Source data
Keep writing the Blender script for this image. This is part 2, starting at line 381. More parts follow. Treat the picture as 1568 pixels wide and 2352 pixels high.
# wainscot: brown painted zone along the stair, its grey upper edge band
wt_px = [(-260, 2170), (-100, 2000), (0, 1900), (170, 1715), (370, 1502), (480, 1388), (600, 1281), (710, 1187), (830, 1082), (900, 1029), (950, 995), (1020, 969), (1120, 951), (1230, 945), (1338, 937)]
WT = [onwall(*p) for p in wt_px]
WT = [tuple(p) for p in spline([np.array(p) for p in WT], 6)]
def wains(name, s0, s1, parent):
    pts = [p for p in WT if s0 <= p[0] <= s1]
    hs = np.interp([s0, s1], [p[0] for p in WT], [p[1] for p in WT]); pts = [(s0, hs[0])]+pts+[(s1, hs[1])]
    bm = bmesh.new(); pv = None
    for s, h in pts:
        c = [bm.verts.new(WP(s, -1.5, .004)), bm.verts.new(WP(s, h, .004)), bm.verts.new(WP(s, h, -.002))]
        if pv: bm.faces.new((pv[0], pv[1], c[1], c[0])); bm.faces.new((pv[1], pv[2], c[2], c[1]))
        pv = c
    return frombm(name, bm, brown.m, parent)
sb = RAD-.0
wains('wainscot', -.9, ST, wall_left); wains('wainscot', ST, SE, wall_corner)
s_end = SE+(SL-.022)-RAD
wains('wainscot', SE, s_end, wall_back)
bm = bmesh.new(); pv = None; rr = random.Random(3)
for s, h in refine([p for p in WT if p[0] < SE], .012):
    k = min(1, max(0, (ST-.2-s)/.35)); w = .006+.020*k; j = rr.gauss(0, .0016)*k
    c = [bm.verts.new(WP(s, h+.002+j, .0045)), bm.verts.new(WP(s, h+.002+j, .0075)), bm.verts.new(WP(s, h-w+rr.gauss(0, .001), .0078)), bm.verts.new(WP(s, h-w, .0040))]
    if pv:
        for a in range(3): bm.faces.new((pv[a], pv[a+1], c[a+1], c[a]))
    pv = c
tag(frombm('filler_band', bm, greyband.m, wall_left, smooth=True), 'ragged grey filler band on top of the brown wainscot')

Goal
Extract the complete listing above, reproducing each line exactly.

Exercise answer
Keep writing the Blender script for this image. This is part 2, starting at line 381. More parts follow. Treat the picture as 1568 pixels wide and 2352 pixels high.
# wainscot: brown painted zone along the stair, its grey upper edge band
wt_px = [(-260, 2170), (-100, 2000), (0, 1900), (170, 1715), (370, 1502), (480, 1388), (600, 1281), (710, 1187), (830, 1082), (900, 1029), (950, 995), (1020, 969), (1120, 951), (1230, 945), (1338, 937)]
WT = [onwall(*p) for p in wt_px]
WT = [tuple(p) for p in spline([np.array(p) for p in WT], 6)]
def wains(name, s0, s1, parent):
    pts = [p for p in WT if s0 <= p[0] <= s1]
    hs = np.interp([s0, s1], [p[0] for p in WT], [p[1] for p in WT]); pts = [(s0, hs[0])]+pts+[(s1, hs[1])]
    bm = bmesh.new(); pv = None
    for s, h in pts:
        c = [bm.verts.new(WP(s, -1.5, .004)), bm.verts.new(WP(s, h, .004)), bm.verts.new(WP(s, h, -.002))]
        if pv: bm.faces.new((pv[0], pv[1], c[1], c[0])); bm.faces.new((pv[1], pv[2], c[2], c[1]))
        pv = c
    return frombm(name, bm, brown.m, parent)
sb = RAD-.0
wains('wainscot', -.9, ST, wall_left); wains('wainscot', ST, SE, wall_corner)
s_end = SE+(SL-.022)-RAD
wains('wainscot', SE, s_end, wall_back)
bm = bmesh.new(); pv = None; rr = random.Random(3)
for s, h in refine([p for p in WT if p[0] < SE], .012):
    k = min(1, max(0, (ST-.2-s)/.35)); w = .006+.020*k; j = rr.gauss(0, .0016)*k
    c = [bm.verts.new(WP(s, h+.002+j, .0045)), bm.verts.new(WP(s, h+.002+j, .0075)), bm.verts.new(WP(s, h-w+rr.gauss(0, .001), .0078)), bm.verts.new(WP(s, h-w, .0040))]
    if pv:
        for a in range(3): bm.faces.new((pv[a], pv[a+1], c[a+1], c[a]))
    pv = c
tag(frombm('filler_band', bm, greyband.m, wall_left, smooth=True), 'ragged grey filler band on top of the brown wainscot')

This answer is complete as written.